Exercise input:
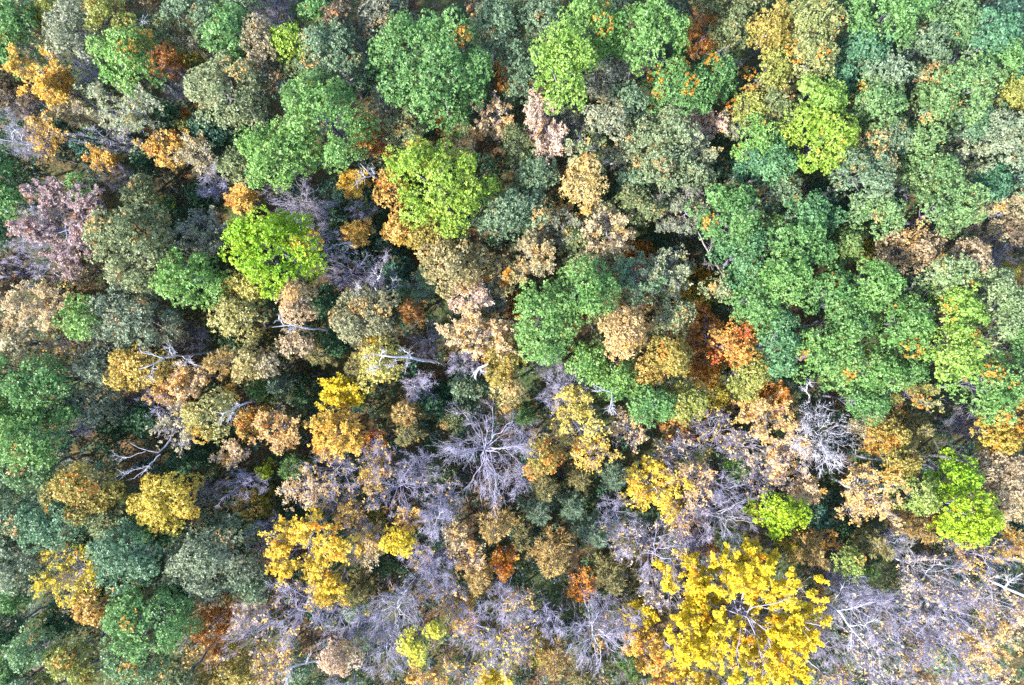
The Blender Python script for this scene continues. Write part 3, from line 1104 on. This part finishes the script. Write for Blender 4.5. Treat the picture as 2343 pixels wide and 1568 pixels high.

...

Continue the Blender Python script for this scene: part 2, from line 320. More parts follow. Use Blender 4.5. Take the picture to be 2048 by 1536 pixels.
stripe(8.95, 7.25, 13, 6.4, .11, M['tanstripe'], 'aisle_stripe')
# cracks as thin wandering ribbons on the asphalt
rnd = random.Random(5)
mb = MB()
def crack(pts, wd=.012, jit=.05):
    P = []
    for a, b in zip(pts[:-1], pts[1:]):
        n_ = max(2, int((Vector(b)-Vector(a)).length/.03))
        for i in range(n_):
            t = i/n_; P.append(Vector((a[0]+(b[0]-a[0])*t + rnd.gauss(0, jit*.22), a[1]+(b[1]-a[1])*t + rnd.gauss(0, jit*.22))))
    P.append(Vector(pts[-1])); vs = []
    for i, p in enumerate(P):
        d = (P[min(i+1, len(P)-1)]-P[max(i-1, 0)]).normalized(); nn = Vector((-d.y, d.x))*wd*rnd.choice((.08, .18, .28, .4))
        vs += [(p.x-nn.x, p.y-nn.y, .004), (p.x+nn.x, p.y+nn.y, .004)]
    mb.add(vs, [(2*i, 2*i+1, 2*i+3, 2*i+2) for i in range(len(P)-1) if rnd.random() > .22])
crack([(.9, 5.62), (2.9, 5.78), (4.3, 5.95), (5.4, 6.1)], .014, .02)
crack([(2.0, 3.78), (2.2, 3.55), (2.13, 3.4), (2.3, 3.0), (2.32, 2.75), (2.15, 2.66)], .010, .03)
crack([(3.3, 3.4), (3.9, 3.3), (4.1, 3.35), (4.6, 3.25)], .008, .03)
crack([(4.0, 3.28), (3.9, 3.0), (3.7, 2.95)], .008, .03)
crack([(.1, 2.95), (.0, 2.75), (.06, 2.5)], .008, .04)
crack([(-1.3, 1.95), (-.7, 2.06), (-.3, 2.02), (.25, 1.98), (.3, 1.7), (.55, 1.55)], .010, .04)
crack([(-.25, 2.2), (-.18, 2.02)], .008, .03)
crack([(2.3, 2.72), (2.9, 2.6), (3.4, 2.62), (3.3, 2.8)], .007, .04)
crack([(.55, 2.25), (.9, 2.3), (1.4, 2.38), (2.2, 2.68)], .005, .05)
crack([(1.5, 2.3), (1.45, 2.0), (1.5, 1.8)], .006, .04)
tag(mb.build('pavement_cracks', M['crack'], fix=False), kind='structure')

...

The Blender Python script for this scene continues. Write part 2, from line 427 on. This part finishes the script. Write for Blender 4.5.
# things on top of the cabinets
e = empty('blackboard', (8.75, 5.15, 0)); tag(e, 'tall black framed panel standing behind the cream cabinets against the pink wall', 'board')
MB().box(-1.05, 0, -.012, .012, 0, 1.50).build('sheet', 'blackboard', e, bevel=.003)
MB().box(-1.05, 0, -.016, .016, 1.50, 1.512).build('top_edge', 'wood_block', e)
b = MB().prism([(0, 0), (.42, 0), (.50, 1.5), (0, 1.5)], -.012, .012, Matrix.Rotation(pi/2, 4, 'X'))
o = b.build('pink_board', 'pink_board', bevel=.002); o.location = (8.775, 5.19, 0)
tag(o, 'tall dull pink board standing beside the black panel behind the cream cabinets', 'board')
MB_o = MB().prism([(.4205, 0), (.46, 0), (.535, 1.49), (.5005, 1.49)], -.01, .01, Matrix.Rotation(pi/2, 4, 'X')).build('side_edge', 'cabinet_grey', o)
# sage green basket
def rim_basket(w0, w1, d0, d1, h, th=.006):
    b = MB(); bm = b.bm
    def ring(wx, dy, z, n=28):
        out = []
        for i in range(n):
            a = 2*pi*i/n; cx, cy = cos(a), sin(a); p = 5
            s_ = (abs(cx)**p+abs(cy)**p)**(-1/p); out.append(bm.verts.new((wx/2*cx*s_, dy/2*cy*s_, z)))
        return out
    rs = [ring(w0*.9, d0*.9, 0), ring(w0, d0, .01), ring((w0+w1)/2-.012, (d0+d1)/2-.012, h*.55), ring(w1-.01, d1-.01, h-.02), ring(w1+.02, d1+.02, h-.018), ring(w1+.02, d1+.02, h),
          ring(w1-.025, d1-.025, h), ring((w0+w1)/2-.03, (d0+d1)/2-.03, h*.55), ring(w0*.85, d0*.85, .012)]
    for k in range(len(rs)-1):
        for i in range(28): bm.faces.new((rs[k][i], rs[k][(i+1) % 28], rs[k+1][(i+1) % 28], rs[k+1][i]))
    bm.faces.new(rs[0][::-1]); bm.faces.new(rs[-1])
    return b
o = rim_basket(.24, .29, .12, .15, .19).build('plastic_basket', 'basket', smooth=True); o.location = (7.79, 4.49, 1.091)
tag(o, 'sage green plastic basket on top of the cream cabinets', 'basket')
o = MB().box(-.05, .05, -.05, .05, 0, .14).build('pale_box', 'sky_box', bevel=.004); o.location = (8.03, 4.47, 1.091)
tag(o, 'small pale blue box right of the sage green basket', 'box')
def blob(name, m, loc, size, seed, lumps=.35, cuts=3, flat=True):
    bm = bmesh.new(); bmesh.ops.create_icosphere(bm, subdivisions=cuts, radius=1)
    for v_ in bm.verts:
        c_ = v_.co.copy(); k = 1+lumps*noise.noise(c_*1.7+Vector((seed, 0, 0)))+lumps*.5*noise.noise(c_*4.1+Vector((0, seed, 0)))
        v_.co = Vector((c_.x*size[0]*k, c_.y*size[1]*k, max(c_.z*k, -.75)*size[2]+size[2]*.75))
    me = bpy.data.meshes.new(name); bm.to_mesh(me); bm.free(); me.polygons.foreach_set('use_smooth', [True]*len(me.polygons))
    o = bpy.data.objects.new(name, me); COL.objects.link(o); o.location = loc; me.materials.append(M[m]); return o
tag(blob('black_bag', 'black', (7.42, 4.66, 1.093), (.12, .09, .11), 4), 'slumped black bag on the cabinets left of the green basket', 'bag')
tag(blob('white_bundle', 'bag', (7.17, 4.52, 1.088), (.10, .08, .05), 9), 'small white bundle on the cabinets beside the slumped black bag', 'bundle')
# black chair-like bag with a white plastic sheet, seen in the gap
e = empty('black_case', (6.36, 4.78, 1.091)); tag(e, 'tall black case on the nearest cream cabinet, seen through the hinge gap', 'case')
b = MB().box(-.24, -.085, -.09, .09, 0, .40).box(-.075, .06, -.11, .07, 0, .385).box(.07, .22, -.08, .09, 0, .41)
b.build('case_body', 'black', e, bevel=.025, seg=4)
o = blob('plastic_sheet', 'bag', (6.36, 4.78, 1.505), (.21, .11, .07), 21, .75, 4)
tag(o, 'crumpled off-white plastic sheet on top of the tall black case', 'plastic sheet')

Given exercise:
Your task is to repeat the lines from the one containing "Continue the Blender" to the one containing "M['crack'], fix=False), kind='structure')", both lines included. Leave out every other line.

Answer for the task:
Continue the Blender Python script for this scene: part 2, from line 320. More parts follow. Use Blender 4.5. Take the picture to be 2048 by 1536 pixels.
stripe(8.95, 7.25, 13, 6.4, .11, M['tanstripe'], 'aisle_stripe')
# cracks as thin wandering ribbons on the asphalt
rnd = random.Random(5)
mb = MB()
def crack(pts, wd=.012, jit=.05):
    P = []
    for a, b in zip(pts[:-1], pts[1:]):
        n_ = max(2, int((Vector(b)-Vector(a)).length/.03))
        for i in range(n_):
            t = i/n_; P.append(Vector((a[0]+(b[0]-a[0])*t + rnd.gauss(0, jit*.22), a[1]+(b[1]-a[1])*t + rnd.gauss(0, jit*.22))))
    P.append(Vector(pts[-1])); vs = []
    for i, p in enumerate(P):
        d = (P[min(i+1, len(P)-1)]-P[max(i-1, 0)]).normalized(); nn = Vector((-d.y, d.x))*wd*rnd.choice((.08, .18, .28, .4))
        vs += [(p.x-nn.x, p.y-nn.y, .004), (p.x+nn.x, p.y+nn.y, .004)]
    mb.add(vs, [(2*i, 2*i+1, 2*i+3, 2*i+2) for i in range(len(P)-1) if rnd.random() > .22])
crack([(.9, 5.62), (2.9, 5.78), (4.3, 5.95), (5.4, 6.1)], .014, .02)
crack([(2.0, 3.78), (2.2, 3.55), (2.13, 3.4), (2.3, 3.0), (2.32, 2.75), (2.15, 2.66)], .010, .03)
crack([(3.3, 3.4), (3.9, 3.3), (4.1, 3.35), (4.6, 3.25)], .008, .03)
crack([(4.0, 3.28), (3.9, 3.0), (3.7, 2.95)], .008, .03)
crack([(.1, 2.95), (.0, 2.75), (.06, 2.5)], .008, .04)
crack([(-1.3, 1.95), (-.7, 2.06), (-.3, 2.02), (.25, 1.98), (.3, 1.7), (.55, 1.55)], .010, .04)
crack([(-.25, 2.2), (-.18, 2.02)], .008, .03)
crack([(2.3, 2.72), (2.9, 2.6), (3.4, 2.62), (3.3, 2.8)], .007, .04)
crack([(.55, 2.25), (.9, 2.3), (1.4, 2.38), (2.2, 2.68)], .005, .05)
crack([(1.5, 2.3), (1.45, 2.0), (1.5, 1.8)], .006, .04)
tag(mb.build('pavement_cracks', M['crack'], fix=False), kind='structure')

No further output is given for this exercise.